EXERCISE OBJECTIVE
Return, word for word, every line that follows.

PROVIDED MATERIAL
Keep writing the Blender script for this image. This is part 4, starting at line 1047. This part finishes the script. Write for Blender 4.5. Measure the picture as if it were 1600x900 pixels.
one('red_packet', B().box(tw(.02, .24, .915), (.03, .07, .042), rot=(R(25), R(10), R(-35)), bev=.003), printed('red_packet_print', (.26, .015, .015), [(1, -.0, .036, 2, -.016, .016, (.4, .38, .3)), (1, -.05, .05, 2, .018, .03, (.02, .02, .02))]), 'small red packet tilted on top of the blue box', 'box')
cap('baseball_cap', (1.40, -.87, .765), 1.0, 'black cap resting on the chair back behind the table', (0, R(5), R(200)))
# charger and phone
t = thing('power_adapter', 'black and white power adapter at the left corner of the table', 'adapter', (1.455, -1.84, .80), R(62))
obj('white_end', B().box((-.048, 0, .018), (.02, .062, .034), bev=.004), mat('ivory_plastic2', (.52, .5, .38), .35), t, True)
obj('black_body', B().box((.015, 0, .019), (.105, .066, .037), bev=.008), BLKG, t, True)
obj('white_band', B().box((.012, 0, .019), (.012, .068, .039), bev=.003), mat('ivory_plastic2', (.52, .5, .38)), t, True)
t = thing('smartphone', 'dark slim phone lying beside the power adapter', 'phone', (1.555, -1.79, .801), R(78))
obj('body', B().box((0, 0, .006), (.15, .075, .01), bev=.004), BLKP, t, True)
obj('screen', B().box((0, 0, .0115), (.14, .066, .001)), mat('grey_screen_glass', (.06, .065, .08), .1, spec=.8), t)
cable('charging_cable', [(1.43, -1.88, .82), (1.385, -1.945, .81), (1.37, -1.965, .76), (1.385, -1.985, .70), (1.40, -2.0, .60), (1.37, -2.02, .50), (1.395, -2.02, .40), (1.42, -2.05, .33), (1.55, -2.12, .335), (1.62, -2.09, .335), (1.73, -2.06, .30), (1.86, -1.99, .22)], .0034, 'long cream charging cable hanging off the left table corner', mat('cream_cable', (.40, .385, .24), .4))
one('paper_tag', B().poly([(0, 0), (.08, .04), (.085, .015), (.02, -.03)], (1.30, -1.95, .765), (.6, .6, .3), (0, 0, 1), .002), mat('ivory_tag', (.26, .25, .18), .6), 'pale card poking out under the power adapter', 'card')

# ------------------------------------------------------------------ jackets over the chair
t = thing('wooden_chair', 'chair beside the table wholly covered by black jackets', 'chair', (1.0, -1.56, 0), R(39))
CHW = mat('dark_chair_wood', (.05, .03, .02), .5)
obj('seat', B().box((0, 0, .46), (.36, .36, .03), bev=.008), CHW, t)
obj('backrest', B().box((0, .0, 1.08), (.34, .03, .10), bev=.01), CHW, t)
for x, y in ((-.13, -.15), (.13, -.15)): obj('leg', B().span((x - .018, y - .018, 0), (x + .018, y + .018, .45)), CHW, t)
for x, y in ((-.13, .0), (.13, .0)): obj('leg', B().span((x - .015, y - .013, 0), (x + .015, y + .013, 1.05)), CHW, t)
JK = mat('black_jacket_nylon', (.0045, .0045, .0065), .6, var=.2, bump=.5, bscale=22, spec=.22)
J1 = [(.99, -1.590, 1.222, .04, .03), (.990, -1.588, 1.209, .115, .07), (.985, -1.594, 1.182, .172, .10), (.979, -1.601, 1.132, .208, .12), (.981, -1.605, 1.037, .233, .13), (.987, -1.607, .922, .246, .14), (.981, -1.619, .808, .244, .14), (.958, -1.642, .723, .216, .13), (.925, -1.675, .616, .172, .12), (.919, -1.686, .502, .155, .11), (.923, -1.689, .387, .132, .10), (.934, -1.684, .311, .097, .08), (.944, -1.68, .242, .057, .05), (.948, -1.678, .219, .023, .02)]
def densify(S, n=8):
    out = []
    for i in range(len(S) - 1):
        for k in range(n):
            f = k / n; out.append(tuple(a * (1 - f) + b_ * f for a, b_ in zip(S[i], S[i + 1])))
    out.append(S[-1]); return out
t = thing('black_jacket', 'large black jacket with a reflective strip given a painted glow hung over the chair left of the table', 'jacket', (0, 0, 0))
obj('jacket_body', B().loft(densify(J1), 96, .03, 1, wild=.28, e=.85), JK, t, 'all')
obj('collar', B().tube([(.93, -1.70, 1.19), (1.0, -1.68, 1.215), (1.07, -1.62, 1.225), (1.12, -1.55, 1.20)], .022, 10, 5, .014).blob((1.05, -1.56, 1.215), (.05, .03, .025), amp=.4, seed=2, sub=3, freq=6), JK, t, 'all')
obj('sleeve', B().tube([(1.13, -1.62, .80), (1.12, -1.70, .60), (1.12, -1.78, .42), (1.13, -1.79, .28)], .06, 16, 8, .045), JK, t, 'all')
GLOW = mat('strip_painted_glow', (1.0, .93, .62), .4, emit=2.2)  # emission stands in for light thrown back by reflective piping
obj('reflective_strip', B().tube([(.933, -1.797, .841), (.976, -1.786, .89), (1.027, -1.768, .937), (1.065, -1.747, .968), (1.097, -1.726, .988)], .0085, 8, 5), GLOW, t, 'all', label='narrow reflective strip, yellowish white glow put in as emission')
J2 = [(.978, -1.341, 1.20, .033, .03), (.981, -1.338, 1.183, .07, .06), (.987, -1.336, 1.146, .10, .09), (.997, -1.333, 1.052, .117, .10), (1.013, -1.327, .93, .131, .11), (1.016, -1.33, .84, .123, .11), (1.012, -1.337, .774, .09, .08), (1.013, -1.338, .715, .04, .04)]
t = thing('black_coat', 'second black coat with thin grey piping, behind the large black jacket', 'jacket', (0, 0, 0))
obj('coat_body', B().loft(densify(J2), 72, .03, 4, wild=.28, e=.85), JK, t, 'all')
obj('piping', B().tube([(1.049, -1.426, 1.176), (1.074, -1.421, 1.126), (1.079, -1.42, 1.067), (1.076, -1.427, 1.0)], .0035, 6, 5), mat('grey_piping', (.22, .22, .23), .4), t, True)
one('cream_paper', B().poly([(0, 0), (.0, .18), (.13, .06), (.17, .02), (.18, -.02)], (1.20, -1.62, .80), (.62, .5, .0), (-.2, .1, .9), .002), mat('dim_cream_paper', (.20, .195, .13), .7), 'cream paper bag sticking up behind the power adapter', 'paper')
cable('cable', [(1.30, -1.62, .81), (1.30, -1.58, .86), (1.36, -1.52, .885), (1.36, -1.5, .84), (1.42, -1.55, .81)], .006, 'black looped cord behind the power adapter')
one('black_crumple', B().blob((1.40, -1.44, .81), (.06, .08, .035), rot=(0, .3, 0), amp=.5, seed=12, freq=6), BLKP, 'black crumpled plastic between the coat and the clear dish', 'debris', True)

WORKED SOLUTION
Keep writing the Blender script for this image. This is part 4, starting at line 1047. This part finishes the script. Write for Blender 4.5. Measure the picture as if it were 1600x900 pixels.
one('red_packet', B().box(tw(.02, .24, .915), (.03, .07, .042), rot=(R(25), R(10), R(-35)), bev=.003), printed('red_packet_print', (.26, .015, .015), [(1, -.0, .036, 2, -.016, .016, (.4, .38, .3)), (1, -.05, .05, 2, .018, .03, (.02, .02, .02))]), 'small red packet tilted on top of the blue box', 'box')
cap('baseball_cap', (1.40, -.87, .765), 1.0, 'black cap resting on the chair back behind the table', (0, R(5), R(200)))
# charger and phone
t = thing('power_adapter', 'black and white power adapter at the left corner of the table', 'adapter', (1.455, -1.84, .80), R(62))
obj('white_end', B().box((-.048, 0, .018), (.02, .062, .034), bev=.004), mat('ivory_plastic2', (.52, .5, .38), .35), t, True)
obj('black_body', B().box((.015, 0, .019), (.105, .066, .037), bev=.008), BLKG, t, True)
obj('white_band', B().box((.012, 0, .019), (.012, .068, .039), bev=.003), mat('ivory_plastic2', (.52, .5, .38)), t, True)
t = thing('smartphone', 'dark slim phone lying beside the power adapter', 'phone', (1.555, -1.79, .801), R(78))
obj('body', B().box((0, 0, .006), (.15, .075, .01), bev=.004), BLKP, t, True)
obj('screen', B().box((0, 0, .0115), (.14, .066, .001)), mat('grey_screen_glass', (.06, .065, .08), .1, spec=.8), t)
cable('charging_cable', [(1.43, -1.88, .82), (1.385, -1.945, .81), (1.37, -1.965, .76), (1.385, -1.985, .70), (1.40, -2.0, .60), (1.37, -2.02, .50), (1.395, -2.02, .40), (1.42, -2.05, .33), (1.55, -2.12, .335), (1.62, -2.09, .335), (1.73, -2.06, .30), (1.86, -1.99, .22)], .0034, 'long cream charging cable hanging off the left table corner', mat('cream_cable', (.40, .385, .24), .4))
one('paper_tag', B().poly([(0, 0), (.08, .04), (.085, .015), (.02, -.03)], (1.30, -1.95, .765), (.6, .6, .3), (0, 0, 1), .002), mat('ivory_tag', (.26, .25, .18), .6), 'pale card poking out under the power adapter', 'card')

# ------------------------------------------------------------------ jackets over the chair
t = thing('wooden_chair', 'chair beside the table wholly covered by black jackets', 'chair', (1.0, -1.56, 0), R(39))
CHW = mat('dark_chair_wood', (.05, .03, .02), .5)
obj('seat', B().box((0, 0, .46), (.36, .36, .03), bev=.008), CHW, t)
obj('backrest', B().box((0, .0, 1.08), (.34, .03, .10), bev=.01), CHW, t)
for x, y in ((-.13, -.15), (.13, -.15)): obj('leg', B().span((x - .018, y - .018, 0), (x + .018, y + .018, .45)), CHW, t)
for x, y in ((-.13, .0), (.13, .0)): obj('leg', B().span((x - .015, y - .013, 0), (x + .015, y + .013, 1.05)), CHW, t)
JK = mat('black_jacket_nylon', (.0045, .0045, .0065), .6, var=.2, bump=.5, bscale=22, spec=.22)
J1 = [(.99, -1.590, 1.222, .04, .03), (.990, -1.588, 1.209, .115, .07), (.985, -1.594, 1.182, .172, .10), (.979, -1.601, 1.132, .208, .12), (.981, -1.605, 1.037, .233, .13), (.987, -1.607, .922, .246, .14), (.981, -1.619, .808, .244, .14), (.958, -1.642, .723, .216, .13), (.925, -1.675, .616, .172, .12), (.919, -1.686, .502, .155, .11), (.923, -1.689, .387, .132, .10), (.934, -1.684, .311, .097, .08), (.944, -1.68, .242, .057, .05), (.948, -1.678, .219, .023, .02)]
def densify(S, n=8):
    out = []
    for i in range(len(S) - 1):
        for k in range(n):
            f = k / n; out.append(tuple(a * (1 - f) + b_ * f for a, b_ in zip(S[i], S[i + 1])))
    out.append(S[-1]); return out
t = thing('black_jacket', 'large black jacket with a reflective strip given a painted glow hung over the chair left of the table', 'jacket', (0, 0, 0))
obj('jacket_body', B().loft(densify(J1), 96, .03, 1, wild=.28, e=.85), JK, t, 'all')
obj('collar', B().tube([(.93, -1.70, 1.19), (1.0, -1.68, 1.215), (1.07, -1.62, 1.225), (1.12, -1.55, 1.20)], .022, 10, 5, .014).blob((1.05, -1.56, 1.215), (.05, .03, .025), amp=.4, seed=2, sub=3, freq=6), JK, t, 'all')
obj('sleeve', B().tube([(1.13, -1.62, .80), (1.12, -1.70, .60), (1.12, -1.78, .42), (1.13, -1.79, .28)], .06, 16, 8, .045), JK, t, 'all')
GLOW = mat('strip_painted_glow', (1.0, .93, .62), .4, emit=2.2)  # emission stands in for light thrown back by reflective piping
obj('reflective_strip', B().tube([(.933, -1.797, .841), (.976, -1.786, .89), (1.027, -1.768, .937), (1.065, -1.747, .968), (1.097, -1.726, .988)], .0085, 8, 5), GLOW, t, 'all', label='narrow reflective strip, yellowish white glow put in as emission')
J2 = [(.978, -1.341, 1.20, .033, .03), (.981, -1.338, 1.183, .07, .06), (.987, -1.336, 1.146, .10, .09), (.997, -1.333, 1.052, .117, .10), (1.013, -1.327, .93, .131, .11), (1.016, -1.33, .84, .123, .11), (1.012, -1.337, .774, .09, .08), (1.013, -1.338, .715, .04, .04)]
t = thing('black_coat', 'second black coat with thin grey piping, behind the large black jacket', 'jacket', (0, 0, 0))
obj('coat_body', B().loft(densify(J2), 72, .03, 4, wild=.28, e=.85), JK, t, 'all')
obj('piping', B().tube([(1.049, -1.426, 1.176), (1.074, -1.421, 1.126), (1.079, -1.42, 1.067), (1.076, -1.427, 1.0)], .0035, 6, 5), mat('grey_piping', (.22, .22, .23), .4), t, True)
one('cream_paper', B().poly([(0, 0), (.0, .18), (.13, .06), (.17, .02), (.18, -.02)], (1.20, -1.62, .80), (.62, .5, .0), (-.2, .1, .9), .002), mat('dim_cream_paper', (.20, .195, .13), .7), 'cream paper bag sticking up behind the power adapter', 'paper')
cable('cable', [(1.30, -1.62, .81), (1.30, -1.58, .86), (1.36, -1.52, .885), (1.36, -1.5, .84), (1.42, -1.55, .81)], .006, 'black looped cord behind the power adapter')
one('black_crumple', B().blob((1.40, -1.44, .81), (.06, .08, .035), rot=(0, .3, 0), amp=.5, seed=12, freq=6), BLKP, 'black crumpled plastic between the coat and the clear dish', 'debris', True)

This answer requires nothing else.